Born in a country that was ravaged by war and no longer exists, having a passport from another, and living in a third, I create a rhapsody of the place that used to be my home, and maybe still is, in ways that both reinforce and undermine the semantic richness of the work’s title. Historically, the rhapsodic tradition¬ anticipates the theme of a return-to-homeland. In ancient Greece, “rhapsodist” was the name given to a reciter of epic poetry, such as Homer was in his day. In both of Homer’s major works, the hero finds the landscapes completely unrecognizable and shrouded in metaphorical mist after he returns to homeland. In the nineteenth century, Franz Liszt popularized the style with his Hungarian Rhapsodies, which stemmed from his nostalgic return to his native country, which he describes as if he experiences it for the first time.

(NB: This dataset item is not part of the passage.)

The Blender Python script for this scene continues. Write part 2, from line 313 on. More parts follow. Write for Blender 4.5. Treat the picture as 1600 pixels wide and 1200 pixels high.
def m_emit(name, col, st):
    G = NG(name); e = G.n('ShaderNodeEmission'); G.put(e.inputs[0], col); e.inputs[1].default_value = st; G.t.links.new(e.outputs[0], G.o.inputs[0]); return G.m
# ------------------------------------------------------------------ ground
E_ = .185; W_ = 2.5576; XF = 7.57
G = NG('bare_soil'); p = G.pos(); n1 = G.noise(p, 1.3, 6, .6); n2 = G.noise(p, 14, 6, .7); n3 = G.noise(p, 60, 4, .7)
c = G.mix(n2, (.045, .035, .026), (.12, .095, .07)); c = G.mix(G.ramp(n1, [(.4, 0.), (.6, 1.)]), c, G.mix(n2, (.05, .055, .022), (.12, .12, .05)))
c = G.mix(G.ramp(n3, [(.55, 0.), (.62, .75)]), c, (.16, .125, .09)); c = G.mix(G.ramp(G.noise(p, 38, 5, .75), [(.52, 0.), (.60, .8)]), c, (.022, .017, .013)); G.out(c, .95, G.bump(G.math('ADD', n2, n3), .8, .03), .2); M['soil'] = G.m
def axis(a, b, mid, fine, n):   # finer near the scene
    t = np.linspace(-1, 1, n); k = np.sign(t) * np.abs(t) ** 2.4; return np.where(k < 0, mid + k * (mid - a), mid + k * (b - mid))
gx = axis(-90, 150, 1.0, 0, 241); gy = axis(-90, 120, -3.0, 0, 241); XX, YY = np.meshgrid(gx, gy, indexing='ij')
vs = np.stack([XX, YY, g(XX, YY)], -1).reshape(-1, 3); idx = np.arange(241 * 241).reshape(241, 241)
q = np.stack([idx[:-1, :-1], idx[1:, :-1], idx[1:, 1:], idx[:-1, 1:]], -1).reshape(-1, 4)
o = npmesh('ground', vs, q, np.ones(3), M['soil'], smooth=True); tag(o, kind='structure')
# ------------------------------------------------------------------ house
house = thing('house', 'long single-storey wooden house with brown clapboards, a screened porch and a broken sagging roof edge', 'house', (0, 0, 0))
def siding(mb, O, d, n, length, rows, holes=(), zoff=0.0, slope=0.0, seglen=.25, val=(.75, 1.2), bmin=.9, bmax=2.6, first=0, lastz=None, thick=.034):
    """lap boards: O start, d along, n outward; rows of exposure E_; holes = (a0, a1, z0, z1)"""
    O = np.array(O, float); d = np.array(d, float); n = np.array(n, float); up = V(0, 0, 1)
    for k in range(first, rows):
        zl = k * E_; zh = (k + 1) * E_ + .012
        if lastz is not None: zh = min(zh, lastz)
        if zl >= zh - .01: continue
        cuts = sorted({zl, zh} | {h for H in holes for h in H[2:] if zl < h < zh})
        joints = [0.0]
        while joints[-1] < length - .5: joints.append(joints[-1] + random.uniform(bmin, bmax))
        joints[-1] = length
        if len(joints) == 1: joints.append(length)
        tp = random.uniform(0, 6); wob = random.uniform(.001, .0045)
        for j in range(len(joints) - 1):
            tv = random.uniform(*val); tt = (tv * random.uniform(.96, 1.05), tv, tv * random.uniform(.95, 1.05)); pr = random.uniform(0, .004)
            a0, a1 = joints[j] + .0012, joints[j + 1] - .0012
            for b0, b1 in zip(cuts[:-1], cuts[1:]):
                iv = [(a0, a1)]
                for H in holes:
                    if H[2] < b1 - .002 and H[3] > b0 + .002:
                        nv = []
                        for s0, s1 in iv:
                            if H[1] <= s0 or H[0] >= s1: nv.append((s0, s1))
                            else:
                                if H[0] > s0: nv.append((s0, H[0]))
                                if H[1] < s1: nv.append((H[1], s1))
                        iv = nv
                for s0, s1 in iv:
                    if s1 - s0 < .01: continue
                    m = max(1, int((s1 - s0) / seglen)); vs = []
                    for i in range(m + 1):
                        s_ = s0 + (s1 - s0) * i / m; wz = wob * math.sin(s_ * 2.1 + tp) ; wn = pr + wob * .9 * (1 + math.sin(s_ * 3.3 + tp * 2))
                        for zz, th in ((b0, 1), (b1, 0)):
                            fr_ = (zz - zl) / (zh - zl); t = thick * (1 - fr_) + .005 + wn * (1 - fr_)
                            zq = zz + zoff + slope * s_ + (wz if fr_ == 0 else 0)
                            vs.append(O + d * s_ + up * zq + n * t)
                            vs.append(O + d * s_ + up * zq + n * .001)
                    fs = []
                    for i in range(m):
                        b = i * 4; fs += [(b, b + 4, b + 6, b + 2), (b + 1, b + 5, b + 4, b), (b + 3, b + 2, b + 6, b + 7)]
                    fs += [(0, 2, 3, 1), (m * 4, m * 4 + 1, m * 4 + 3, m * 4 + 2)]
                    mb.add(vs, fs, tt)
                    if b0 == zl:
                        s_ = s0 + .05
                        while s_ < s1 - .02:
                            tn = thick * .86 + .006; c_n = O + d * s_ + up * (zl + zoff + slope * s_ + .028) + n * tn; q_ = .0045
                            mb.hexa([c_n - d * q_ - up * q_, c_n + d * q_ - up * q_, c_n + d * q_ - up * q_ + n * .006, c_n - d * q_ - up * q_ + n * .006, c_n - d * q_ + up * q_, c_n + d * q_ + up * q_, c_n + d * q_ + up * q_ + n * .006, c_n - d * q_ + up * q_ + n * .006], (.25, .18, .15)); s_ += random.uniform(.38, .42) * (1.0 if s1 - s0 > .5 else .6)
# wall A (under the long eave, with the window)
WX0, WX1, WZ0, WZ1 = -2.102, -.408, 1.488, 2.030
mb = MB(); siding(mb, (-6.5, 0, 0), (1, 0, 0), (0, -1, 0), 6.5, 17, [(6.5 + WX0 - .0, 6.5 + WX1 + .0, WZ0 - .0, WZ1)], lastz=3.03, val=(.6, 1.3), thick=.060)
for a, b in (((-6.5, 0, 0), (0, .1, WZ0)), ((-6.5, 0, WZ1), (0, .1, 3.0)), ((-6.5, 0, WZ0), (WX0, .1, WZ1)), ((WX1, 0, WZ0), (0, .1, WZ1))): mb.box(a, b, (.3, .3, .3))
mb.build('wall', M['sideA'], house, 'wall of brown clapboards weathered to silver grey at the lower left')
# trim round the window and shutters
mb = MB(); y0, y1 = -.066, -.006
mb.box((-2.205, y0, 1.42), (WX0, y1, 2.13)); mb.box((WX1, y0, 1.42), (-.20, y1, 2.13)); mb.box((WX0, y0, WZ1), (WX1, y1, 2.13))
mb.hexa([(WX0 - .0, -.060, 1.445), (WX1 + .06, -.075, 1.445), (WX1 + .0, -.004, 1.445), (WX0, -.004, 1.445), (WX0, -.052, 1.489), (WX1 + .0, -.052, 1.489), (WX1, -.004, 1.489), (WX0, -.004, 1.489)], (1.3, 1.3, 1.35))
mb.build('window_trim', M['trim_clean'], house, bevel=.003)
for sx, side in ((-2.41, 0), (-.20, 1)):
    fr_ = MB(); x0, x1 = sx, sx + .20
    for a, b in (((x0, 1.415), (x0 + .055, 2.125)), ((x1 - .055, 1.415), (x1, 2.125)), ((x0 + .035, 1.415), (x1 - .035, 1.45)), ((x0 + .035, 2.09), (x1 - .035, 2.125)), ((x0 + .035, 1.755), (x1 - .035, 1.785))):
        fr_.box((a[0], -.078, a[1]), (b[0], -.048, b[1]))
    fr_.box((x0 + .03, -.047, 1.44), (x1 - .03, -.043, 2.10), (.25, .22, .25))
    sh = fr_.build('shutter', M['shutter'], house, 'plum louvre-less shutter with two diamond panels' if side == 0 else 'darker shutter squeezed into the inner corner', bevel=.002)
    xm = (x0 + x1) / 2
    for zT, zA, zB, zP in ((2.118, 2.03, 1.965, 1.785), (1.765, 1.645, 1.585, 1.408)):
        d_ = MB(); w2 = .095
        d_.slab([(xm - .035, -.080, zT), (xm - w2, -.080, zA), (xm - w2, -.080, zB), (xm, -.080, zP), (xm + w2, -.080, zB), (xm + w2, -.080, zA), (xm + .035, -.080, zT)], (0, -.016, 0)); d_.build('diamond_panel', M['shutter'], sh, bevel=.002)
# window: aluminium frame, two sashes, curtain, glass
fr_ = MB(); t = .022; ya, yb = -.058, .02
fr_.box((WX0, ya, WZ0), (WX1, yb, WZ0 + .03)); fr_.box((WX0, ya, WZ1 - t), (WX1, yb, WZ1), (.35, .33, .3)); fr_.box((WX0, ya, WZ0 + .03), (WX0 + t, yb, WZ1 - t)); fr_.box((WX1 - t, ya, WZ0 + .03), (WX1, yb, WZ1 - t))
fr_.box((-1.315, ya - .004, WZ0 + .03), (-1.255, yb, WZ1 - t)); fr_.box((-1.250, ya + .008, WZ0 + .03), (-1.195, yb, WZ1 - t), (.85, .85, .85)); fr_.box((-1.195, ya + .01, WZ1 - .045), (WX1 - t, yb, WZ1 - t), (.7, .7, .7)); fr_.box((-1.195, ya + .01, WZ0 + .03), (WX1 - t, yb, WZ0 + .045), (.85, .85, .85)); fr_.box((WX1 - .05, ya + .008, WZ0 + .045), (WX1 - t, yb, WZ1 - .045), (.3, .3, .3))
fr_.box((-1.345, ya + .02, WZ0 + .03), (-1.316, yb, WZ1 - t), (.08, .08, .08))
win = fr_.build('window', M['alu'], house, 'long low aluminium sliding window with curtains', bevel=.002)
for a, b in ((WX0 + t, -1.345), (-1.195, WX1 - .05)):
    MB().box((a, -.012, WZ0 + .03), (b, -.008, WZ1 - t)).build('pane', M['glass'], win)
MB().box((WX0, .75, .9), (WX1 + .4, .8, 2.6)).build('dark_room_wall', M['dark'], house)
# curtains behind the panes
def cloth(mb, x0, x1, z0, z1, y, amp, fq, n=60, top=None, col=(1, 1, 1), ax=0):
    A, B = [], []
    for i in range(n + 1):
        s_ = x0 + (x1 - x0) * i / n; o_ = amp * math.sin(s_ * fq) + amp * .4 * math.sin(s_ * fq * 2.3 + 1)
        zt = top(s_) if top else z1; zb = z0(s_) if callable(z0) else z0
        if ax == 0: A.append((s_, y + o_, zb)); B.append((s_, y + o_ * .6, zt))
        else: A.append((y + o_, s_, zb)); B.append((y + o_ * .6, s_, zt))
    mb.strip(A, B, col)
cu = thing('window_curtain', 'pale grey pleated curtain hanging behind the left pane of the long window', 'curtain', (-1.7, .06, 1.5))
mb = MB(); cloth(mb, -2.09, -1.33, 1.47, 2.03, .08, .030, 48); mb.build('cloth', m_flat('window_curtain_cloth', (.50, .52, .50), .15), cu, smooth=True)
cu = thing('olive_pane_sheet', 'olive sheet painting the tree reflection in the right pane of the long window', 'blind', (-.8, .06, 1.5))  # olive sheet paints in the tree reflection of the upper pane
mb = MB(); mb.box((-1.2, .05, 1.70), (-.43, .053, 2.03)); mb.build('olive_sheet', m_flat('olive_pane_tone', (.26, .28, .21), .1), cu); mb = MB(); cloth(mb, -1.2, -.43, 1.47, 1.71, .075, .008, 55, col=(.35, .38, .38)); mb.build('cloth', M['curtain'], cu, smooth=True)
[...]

In addition to the national and political theme, rhapsody suggests a break from formally conventional expressions of nationality in the way it references, literally, a "stitched song." That is to say a rhapsody is fragmented, never seamless. My work is directly influenced by that tradition.
As an emigrant who spent the last fourteen years outside of my homeland, I wondered, if I were to rhapsodize about Croatia visually, what might that mean? I create an unusual album of seemingly unrelated images that fuses photographic genres and formal conventions, bodies and landscapes, objects and places, and oscillates between modalities of description and speculation. Following the rhapsodic tradition and directly referencing the works of Homer and Liszt, I paint a picture of contemporary Croatia seen through the eyes of someone who has been away for fourteen years, and whose national and cultural identities have slowly become more and more complex.
The project is accompanied by a short story about a post-war mountain town told by a female narrator.